To visualize what I think you're asking, I'm using a county layer and a city layer.
The city and county layers both have a county code attribute that we can link these with, but a regular join won't bring in the geometry of the county into the city layer for us. After bringing in the county and city layers into QGIS, we can use the QGIS DB Manager to produce the layer we want without generating a new file (unless we want to). The DB Manager is found in the Database menu.

Expand the Virtual Layers, then expand the QGIS layers to see the layers in your QGIS project. Click on the SQL window button to open the query tab as shown.
I will use the id column from the cities layer, the county name, the city name, and use the geometry from the county layer.
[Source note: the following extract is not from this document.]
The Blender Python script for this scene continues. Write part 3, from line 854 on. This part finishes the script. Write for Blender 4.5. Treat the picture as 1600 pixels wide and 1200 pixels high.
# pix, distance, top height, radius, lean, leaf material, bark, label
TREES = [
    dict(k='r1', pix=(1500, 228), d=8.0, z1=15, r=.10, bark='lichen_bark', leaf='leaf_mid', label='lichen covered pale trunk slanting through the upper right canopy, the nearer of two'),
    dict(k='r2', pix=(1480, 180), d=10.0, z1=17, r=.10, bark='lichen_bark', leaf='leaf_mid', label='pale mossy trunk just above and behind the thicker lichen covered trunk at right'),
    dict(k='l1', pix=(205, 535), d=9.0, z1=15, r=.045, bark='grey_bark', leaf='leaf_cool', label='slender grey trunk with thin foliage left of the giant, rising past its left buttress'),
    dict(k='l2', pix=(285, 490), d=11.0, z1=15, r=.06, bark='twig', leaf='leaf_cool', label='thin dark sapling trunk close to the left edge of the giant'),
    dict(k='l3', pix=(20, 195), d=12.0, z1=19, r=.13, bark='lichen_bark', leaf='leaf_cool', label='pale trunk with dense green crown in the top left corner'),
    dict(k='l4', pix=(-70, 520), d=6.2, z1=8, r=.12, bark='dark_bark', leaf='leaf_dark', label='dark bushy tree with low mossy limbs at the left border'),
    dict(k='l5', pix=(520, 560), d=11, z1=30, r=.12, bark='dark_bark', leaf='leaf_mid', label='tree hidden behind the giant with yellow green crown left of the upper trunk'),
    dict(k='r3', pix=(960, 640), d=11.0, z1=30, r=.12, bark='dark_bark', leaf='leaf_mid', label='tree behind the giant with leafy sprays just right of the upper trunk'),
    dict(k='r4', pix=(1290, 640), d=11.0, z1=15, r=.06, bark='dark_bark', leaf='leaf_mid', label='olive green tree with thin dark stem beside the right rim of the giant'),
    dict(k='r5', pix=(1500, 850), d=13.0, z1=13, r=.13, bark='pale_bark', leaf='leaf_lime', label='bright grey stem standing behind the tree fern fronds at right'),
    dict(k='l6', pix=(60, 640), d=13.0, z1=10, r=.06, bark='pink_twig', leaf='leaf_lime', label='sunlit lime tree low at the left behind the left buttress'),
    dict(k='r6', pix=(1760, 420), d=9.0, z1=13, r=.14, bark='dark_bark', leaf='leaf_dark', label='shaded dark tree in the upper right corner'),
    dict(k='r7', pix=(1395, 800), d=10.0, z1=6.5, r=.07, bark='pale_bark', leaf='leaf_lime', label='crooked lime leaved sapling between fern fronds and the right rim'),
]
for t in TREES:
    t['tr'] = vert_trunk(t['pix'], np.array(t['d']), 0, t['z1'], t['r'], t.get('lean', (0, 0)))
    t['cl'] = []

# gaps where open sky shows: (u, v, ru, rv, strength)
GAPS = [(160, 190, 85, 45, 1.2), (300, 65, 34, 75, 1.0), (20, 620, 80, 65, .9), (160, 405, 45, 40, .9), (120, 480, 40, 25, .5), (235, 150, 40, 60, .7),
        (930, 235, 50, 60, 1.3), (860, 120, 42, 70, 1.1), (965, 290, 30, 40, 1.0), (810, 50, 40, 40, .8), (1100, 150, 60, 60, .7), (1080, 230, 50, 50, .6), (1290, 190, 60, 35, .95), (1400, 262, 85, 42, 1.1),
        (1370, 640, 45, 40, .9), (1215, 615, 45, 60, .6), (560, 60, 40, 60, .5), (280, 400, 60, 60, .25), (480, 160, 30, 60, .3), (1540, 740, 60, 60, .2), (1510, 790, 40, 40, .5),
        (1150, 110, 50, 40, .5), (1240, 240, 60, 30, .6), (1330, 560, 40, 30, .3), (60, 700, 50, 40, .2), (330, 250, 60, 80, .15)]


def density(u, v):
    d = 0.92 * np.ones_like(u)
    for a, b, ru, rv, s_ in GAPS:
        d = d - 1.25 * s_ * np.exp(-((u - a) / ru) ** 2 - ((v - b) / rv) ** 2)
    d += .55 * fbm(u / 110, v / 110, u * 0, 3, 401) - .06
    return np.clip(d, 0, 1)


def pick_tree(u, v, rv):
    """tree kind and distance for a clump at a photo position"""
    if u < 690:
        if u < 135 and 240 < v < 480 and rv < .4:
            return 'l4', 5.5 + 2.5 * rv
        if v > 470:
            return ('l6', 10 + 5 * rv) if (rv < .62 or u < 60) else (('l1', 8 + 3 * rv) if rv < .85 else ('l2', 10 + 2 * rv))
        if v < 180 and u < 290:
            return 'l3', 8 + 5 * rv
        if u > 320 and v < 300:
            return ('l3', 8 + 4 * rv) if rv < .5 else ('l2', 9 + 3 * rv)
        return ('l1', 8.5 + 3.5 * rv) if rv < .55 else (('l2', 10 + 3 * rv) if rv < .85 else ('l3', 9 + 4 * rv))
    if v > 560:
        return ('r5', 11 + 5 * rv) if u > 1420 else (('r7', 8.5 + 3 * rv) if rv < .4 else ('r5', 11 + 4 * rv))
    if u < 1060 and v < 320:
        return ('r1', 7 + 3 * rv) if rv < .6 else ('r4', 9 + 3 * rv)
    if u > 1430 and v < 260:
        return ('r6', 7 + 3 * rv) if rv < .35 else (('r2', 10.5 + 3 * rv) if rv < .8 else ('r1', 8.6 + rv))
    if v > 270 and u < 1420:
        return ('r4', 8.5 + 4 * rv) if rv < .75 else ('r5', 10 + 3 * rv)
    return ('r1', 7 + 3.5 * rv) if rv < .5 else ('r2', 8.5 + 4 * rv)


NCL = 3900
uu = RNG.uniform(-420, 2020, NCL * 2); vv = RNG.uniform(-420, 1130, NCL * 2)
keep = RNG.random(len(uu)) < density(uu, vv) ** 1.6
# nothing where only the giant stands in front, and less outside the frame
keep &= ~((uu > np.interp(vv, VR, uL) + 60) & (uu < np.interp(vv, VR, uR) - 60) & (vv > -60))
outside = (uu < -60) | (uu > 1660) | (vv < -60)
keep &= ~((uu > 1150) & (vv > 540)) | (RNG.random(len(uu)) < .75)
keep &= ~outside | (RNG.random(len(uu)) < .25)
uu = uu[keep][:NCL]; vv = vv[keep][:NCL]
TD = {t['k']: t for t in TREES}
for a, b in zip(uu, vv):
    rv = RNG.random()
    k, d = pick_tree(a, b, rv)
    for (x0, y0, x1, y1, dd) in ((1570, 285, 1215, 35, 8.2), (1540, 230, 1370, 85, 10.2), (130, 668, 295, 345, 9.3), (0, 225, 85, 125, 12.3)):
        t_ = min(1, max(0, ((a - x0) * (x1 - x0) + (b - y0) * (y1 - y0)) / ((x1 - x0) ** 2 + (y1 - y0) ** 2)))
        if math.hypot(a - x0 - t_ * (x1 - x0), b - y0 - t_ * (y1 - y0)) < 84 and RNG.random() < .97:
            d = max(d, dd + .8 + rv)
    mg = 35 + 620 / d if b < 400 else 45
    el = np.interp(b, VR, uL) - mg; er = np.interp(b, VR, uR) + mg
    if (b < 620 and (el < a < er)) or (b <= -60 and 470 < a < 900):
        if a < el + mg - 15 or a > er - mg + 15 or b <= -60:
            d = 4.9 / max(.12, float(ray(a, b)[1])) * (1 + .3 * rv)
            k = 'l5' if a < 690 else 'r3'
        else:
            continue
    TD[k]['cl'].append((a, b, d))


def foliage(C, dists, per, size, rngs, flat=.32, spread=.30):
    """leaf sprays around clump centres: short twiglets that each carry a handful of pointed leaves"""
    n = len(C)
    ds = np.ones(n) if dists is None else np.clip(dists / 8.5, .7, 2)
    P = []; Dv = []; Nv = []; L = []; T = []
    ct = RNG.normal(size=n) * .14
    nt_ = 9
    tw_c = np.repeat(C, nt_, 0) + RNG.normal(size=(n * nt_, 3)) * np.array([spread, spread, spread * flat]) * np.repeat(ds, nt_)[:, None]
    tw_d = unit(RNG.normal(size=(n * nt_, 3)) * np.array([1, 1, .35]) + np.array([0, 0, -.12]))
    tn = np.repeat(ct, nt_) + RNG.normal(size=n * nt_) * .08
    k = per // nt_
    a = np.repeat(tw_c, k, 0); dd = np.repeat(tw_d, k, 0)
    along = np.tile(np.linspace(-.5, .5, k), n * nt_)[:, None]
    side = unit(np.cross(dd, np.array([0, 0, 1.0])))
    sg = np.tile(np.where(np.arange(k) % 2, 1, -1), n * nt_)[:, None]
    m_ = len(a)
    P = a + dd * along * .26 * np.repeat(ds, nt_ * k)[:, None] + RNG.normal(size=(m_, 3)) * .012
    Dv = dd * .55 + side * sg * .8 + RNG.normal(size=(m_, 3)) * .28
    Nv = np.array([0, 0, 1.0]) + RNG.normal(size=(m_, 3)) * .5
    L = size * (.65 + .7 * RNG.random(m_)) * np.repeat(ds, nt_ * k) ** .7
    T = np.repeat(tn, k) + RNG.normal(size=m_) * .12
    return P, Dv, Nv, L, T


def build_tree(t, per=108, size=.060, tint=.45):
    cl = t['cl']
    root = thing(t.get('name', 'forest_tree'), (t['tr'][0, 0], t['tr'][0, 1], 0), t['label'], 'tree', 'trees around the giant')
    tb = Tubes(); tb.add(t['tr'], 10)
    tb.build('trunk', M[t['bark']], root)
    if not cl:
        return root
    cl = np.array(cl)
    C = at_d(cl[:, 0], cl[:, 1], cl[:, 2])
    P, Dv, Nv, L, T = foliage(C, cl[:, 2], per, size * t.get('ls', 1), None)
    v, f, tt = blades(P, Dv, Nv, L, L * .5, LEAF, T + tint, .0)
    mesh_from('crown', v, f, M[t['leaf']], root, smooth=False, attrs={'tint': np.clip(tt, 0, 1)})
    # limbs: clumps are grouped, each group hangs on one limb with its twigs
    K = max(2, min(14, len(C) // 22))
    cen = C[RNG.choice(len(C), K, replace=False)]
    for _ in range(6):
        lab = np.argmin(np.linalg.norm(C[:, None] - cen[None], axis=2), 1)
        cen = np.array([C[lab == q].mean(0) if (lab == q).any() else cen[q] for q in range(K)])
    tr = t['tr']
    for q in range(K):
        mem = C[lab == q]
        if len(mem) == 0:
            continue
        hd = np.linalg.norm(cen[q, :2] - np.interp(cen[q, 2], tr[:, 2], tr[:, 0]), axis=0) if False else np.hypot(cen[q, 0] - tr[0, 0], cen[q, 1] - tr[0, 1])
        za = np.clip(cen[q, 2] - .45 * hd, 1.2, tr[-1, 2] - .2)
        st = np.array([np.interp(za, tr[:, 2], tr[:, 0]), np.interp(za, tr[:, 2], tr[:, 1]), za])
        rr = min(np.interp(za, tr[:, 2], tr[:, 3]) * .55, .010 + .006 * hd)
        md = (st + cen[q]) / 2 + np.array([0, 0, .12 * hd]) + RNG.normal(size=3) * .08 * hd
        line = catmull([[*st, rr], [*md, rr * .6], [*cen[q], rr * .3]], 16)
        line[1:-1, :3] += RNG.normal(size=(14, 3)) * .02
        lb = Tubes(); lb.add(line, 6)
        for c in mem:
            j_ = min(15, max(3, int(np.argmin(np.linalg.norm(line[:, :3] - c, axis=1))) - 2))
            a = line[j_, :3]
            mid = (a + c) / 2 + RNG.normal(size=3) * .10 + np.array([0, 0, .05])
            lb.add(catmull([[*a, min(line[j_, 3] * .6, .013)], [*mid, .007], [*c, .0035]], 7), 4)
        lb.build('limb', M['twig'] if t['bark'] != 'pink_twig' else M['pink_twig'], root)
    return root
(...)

SELECT cities.gid, counties.county_nam, cities.corporatio,counties.geometry
FROM cities, counties
WHERE cities.county_cod=counties.county_cod
ORDER BY cities.county_cod,cities.corporatio
The ORDER BY line is optional, but makes it easier for me.
Click the Execute button. The table window will populate the result.
When satisfied with the result, check the Load as new layer box.
Check the Column with unique values box and use the id column (gid in my case). Check the Geometry column box and select the geometry column form the drop down if necessary.
Add a layer name to the Layer name (prefix) line (I've called mine county_geom here) and then click the Load button. This will add your newly conjured layer to your map. You'll notice a hit in draw performance because it is re-running the query the source layers. If the performance hit is too much, you can save the layer in your prefered format and use that.
As you've probably guessed, the county_geom layer has a county geometry for every city in the associated county. This layer is what we will build the atlas upon. At this point, you're probably seeing where this is going.
In the Layout window, select your new layer as the Coverage layer in the Atlas tab. Next, you'll need to determine a Page name that the city layer can match to. Since in my case the two layers only have the county_code column in common and not the county name I want, I will do a join on the city layer with the county layer to get the county name. And then with that I can use that to only show the city for the page.
For the Atlas page name, I'm using:
"corporatio" || '\n('|| "county_nam" ||' COUNTY)'
And for the Rule-based Symbology on the cities layer, I'm using:
"corporatio" || '\n('|| "counties_county_nam" ||' COUNTY)' = @atlas_pagename

Then I duplicate the county_geom layer and do the same Rule-based symbology trick on it.
Now as we go through each page of the Atlas, it zooms to the county geometry from the county_geom layer, highlights the city on top of the highlighted county.
I hope this is clear enough and about what you were looking for.